O 25 de Abril de 1974 resolveu-nos o problema instituindo um regime político laico, separando-o da Igreja que tem total liberdade de culto, mas que não interfere nas leis da República (embora, particularmente, se manifeste contra elas, como as do aborto, da eutanásia e do divórcio, e alguns sacerdotes transformem missas em “comícios partidários” apoiando a extrema-Direita com a qual se identificam). 

Na União Europeia nem todos os países têm a sorte de possuírem uma Constituição moderna como a nossa, saída da Revolução de Abril e aprovada por unanimidade quase total (só o CDS votou contra) no Parlamento em 1976, reimplantando a Lei de Separação da Igreja do Estado no Artigo 41 §3. Na Polónia, por exemplo, o Povo continua a carregar o pesado jugo da Igreja em aliança com a Extrema-Direita no governo que restringe a liberdade de acção e de escolha dos polacos. 

O jornal Público de 8 de Fevereiro dá conta do grande número de crentes católicos que se afastam da Igreja pelo facto de, em Novembro de 2020, “os tribunais, com a ajuda do lobby dos bispos, decretarem a repressão ao aborto”. Mas o aborto é apenas uma parte do problema. Os cidadãos descontentes “manifestam sobretudo nas redes sociais, a crescente influência da Igreja Católica noutras áreas da vida”. 

Todos quantos estão a abandonar a Igreja expressam o descontentamento de a verem “ter cada vez mais influência na política, nos gastos do Estado, na Educação”. Quando o regime comunista foi derrubado em 1989, a Polónia contava com 90% de cidadãos no apoio à Igreja que tinha 32 milhões de fieis. Esse número desceu para menos de metade; são agora 41%. 

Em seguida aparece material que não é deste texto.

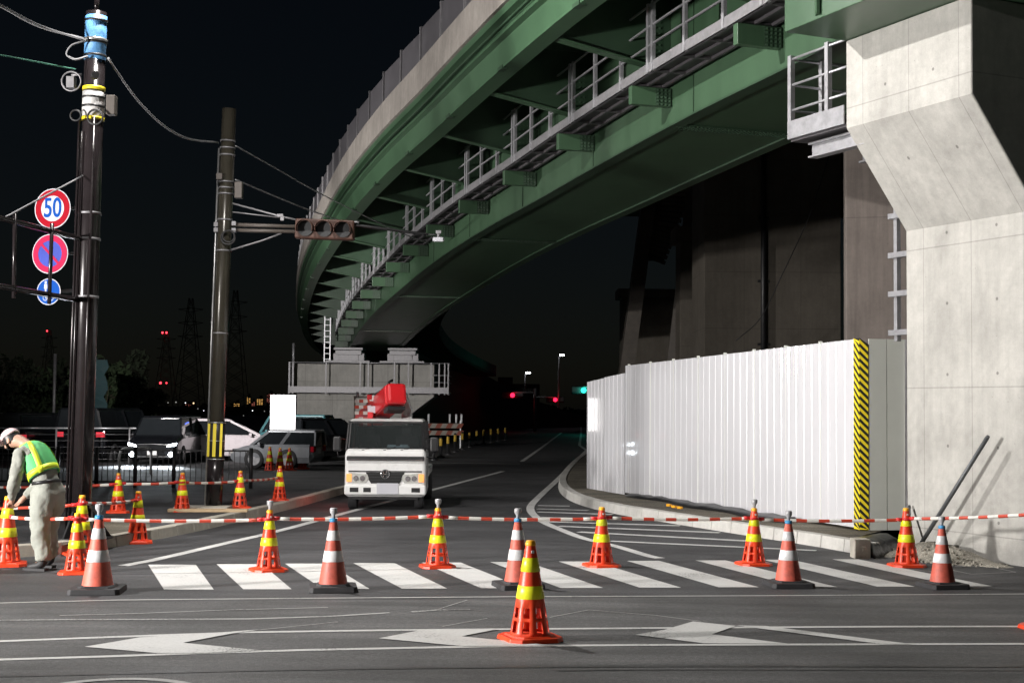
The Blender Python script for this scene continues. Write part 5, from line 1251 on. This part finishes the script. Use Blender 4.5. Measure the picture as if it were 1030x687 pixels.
# ================================================================== PARKED CARS AND THE CAR PARK
def car(name, label, loc, rot, paint, L=4.3, W=1.72, H=1.48, hood=1.05, tail=.35, lights='off', cat='car', dark=m_glass, group=None, rake=.75, beacon=False):
    t = thing(name, label, cat, loc, rot, group); w2 = W / 2; zb = H * .60
    def s_(y, zl, zs, zt, w, wt): return [(-w * .94, y, zl), (-w, y, zl + .18), (-w, y, zs), (-wt, y, zt), (0, y, zt + .02), (wt, y, zt), (w, y, zs), (w, y, zl + .18), (w * .94, y, zl)]
    y0, y1 = -L / 2, L / 2
    mb = MB(); mb.loft([s_(y0, .32, zb * .62, zb * .70, w2 * .84, w2 * .74), s_(y0 + .14, .2, zb * .72, zb * .82, w2 * .95, w2 * .86), s_(y0 + hood * .6, .18, zb * .86, zb * .97, w2, w2 * .92), s_(y0 + hood, .18, zb * .9, zb * 1.03, w2, w2 * .93), s_(0.3, .18, zb * .92, zb * 1.05, w2, w2 * .94), s_(y1 - tail, .2, zb * .94, zb * 1.06, w2, w2 * .92), s_(y1 - .1, .24, zb * .9, zb * 1.03, w2 * .95, w2 * .86), s_(y1, .36, zb * .8, zb * .92, w2 * .86, w2 * .78)], smooth=False)
    body = obj('body', mb, paint, t, bevel=.04)
    gy0, gy1 = y0 + hood - .15, y1 - tail + .15; ry0, ry1 = gy0 + rake, gy1 - rake * .55 + (.0 if tail > .3 else .25)
    def ring(y, w, z): return [(-w, y, z), (w, y, z)]
    def gsec(z, u): 
        a, b = gy0 + (ry0 - gy0) * u, gy1 + (ry1 - gy1) * u; w = w2 * (.90 - .17 * u); return [(-w, a, z), (0, a - .07 * (1 - u * .4), z), (w, a, z), (w, (a + b) / 2, z), (w, b, z), (0, b + .05, z), (-w, b, z), (-w, (a + b) / 2, z)]
    mb = MB(); mb.loft([gsec(zb * .98, 0), gsec(H - .10, .9), gsec(H - .07, .97)]); obj('window_band', mb, dark, t)
    mb = MB(); mb.loft([gsec(H - .105, .9), gsec(H - .04, .98), gsec(H, 1.12)]); obj('roof', mb, paint, t, bevel=.03)
    for s in (-1, 1):
        for u in (0.0, .46, 1.0):
            mb = MB(); ya = gy0 + (gy1 - gy0) * u; yb = ry0 + (ry1 - ry0) * u; mb.bar((s * w2 * .905, ya, zb), (s * w2 * .745, yb, H - .08), .05, .07 if u != .46 else .09); obj('roof_pillar', mb, paint, t)
    r = .31
    for x in (-w2 + .08, w2 - .08):
        for y in (y0 + .78, y1 - .78): wheel(t, x, y, r, .2, m_galv)
    for s in (-1, 1):
        mb = MB(); mb.extr([(s * w2 * x, y0 + .04 + q, zb * z) for x, z, q in ((.58, .62, -.08), (.90, .66, -.04), (.92, .75, .02), (.62, .69, -.07))], (0, .16, 0)); obj('headlight', mb, m_headl if lights == 'front' else m_lampglass, t)
        mb = MB(); mb.box((s * w2 * .80, y1 - .02, zb * .86), (.26, .10, .16)); obj('tail_light', mb, m_tail if lights == 'rear' else m_signred, t)
        mb = MB(); mb.box((s * (w2 + .09), gy0 + .32, zb * 1.05), (.16, .10, .12)); obj('wing_mirror', mb, paint, t, bevel=.02)
        if lights == 'front': mb = MB(); mb.disc((s * w2 * .74, y0 - .03, .34), (0, -1, 0), .075, 14, t=.10); obj('fog_lamp', mb, m_headl, t)
    mb = MB(); mb.box((0, y0 + .06, .52), (W * .62, .10, .16)); mb.box((0, y0 + .08, .30), (W * .7, .1, .12)); obj('grille', mb, m_black, t)
    mb = MB(); mb.box((0, y0 + .0, .40), (.33, .02, .165)); mb.box((0, y1 + .01, .55), (.33, .02, .165)); obj('number_plate', mb, m_whiref, t)
    if lights == 'front':
        for s in (-1, 1):
            ld = bpy.data.lights.new('headlight_beam', 'SPOT'); ld.energy = 900; ld.spot_size = rad(70); ld.spot_blend = .8; ld.shadow_soft_size = .08; ld.color = (.85, .93, 1)
            lo = bpy.data.objects.new('headlight_beam', ld); COL.objects.link(lo); lo.parent = t; lo.location = (s * w2 * .7, y0 - .16, .6); lo.rotation_euler = (rad(76), 0, rad(180))
    if beacon:
        mb = MB(); mb.blob((.25, .25, H + .05), .10, .10, .07); obj('beacon', mb, m_bluelamp, t)
    return t
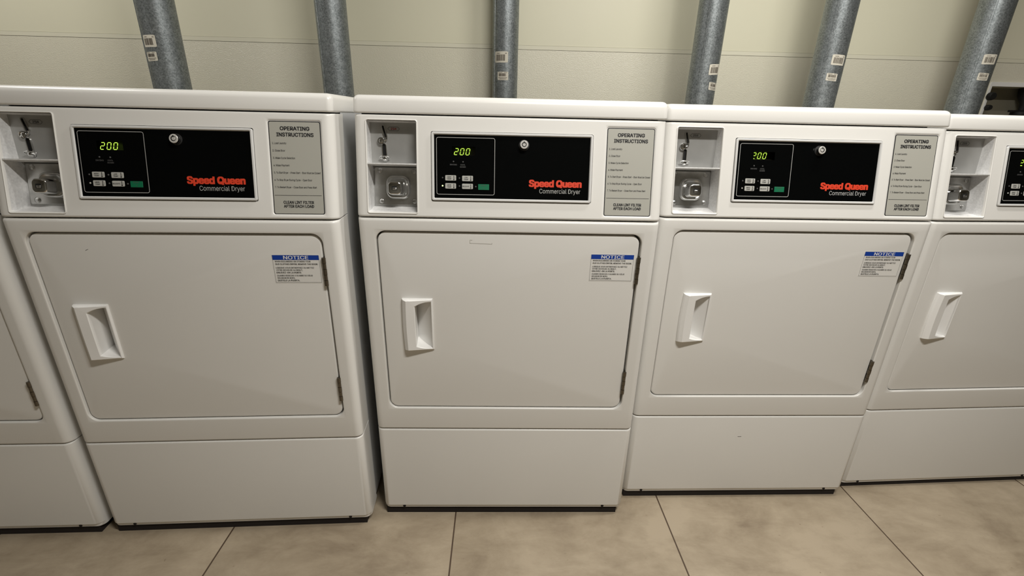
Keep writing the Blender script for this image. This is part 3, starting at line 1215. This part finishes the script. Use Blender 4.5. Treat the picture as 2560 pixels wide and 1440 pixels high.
# x, y, yaw, z offset
PL = [(-1.43404, -.0778, .028, 0.0), (-.719085, -.051246, .0421793, -.0005), (0.0, 0.0, 0.0, 0.0),
      (.7092124, .0674283, .0118, -.0013), (1.4220656, .1222555, .0495683, -.0070)]
LAB = ['white coin dryer cut off by the left photo edge, only its right front edge seen',
       'white coin dryer second from left, pulled forward, its right side visible beside a dark gap',
       'white coin dryer in the middle of the row, directly below the slimmest vent pipe',
       'white coin dryer right of the middle one, with short dark scuff on its lower panel',
       'white coin dryer at the right photo edge, its door and display cut off']
roots = [BASE_ROOT] + [copy_tree(BASE_ROOT) for _ in range(4)]
order = [2, 0, 1, 3, 4]
DEPTH = {1: (-.0035, 0, 0), 3: (-.009, -.0022, .0022), 4: (-.0035, 0, .0005), 0: (-.008, 0, 0)}
for r_, i in zip(roots, order):
    x, y, a, zo = PL[i]
    r_.location = (x, y, zo)
    r_.rotation_euler = (0, 0, a)
    tag(r_, LAB[i], 'dryer', 'row of white coin dryers')
    # plinth under the cabinet, resting on the floor
    b = MB()
    b.box((-.340, .0085, -zo), (.331, .58, .040))
    b.build('plinth', BASEBLK, r_, 0)
    if i != 2:
        mesh_swap(find(r_, 'display_digits')[0], digits(*DEPTH[i]), DIGIT)
    if i == 2:
        leds = find(r_, 'indicator_light')
        leds[-1].data = leds[-1].data.copy()
        leds[-1].data.materials[0] = LEDON
        leds[-1]['label'] = 'lit green-white indicator light'
        pr_ = find(r_, 'price_printing')[0]
        pr_.data = pr_.data.copy()
        b = MB(lambda x, t, n: PT(x, t, up(t) + n))
        b.line(hx, .0007, .0006, GREYPRINT2)
        b.text('25\u00a2', -.2630, .1942, .0007, .0044, .0125, 'C', .03, DARKRED)
        t = b.build('tmp', None, None, smooth=0)
        pr_.data = t.data
        bpy.data.objects.remove(t)
        b = MB(PF)
        n = NB + .0003
        b.line([(-.0915, .8205), (-.0860, .8200)], .0008, n)
        b.line([(-.0917, .8205), (-.0917, .8130), (-.0600, .8125), (-.0410, .8115), (-.0405, .8145)], .0008, n)
        b.build('tape_outline', SCUFFPALE, find(r_, 'door')[0], 0)
    if i == 3:
        b = MB(PF)
        b.line([(-.0270, .2293), (-.0215, .2290), (-.0160, .2296)], .0012, .0004)
        b.build('scuff_mark', SCUFF, find(r_, 'lower_panel')[0], 0)
    if i == 1:
        b = MB(PF)
        b.line([(-.1945, .7995), (-.1915, .8012), (-.1885, .8022)], .0007, NB + .0003)
        b.build('scuff_mark', SCUFF, find(r_, 'door')[0], 0)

A Igreja faz propaganda eleitoral no decorrer das missas em favor do partido nacionalista no poder. A agência noticiosa Reuters contou 140 casos de promiscuidade entre política e Igreja nos últimos cinco anos, durante os quais se realizaram eleições. Lá, como cá, a Igreja considera o aborto um assassínio, o que motivou protestos com “dezenas de milhar de pessoas a bloquearem estradas e centros de cidades exibindo faixas com palavras de ordem como «Tirem os vossos rosários dos nossos ovários»”. 

A atitude da Igreja Católica polaca está a conduzir muitos fieis ao abandono do culto. Os nacionalismos políticos e as ditaduras eclesiásticas, quando juntos, são imensamente nefastos para os povos que têm a desgraça de viver sob tal regime. 

Curiosamente, a activista feminina que a Reuters entrevistou, acaba por dizer que até a sua mãe, devota católica, apoia a luta da filha pela separação de poderes… mas preocupa-se com os rituais fúnebres. “A minha mãe não conhece nenhum funeral além do católico, e tem medo do novo”! 

É este medo que modela o sentimento religioso quando a fé é um travão ao raciocínio livre, transformando cada crente num autómato.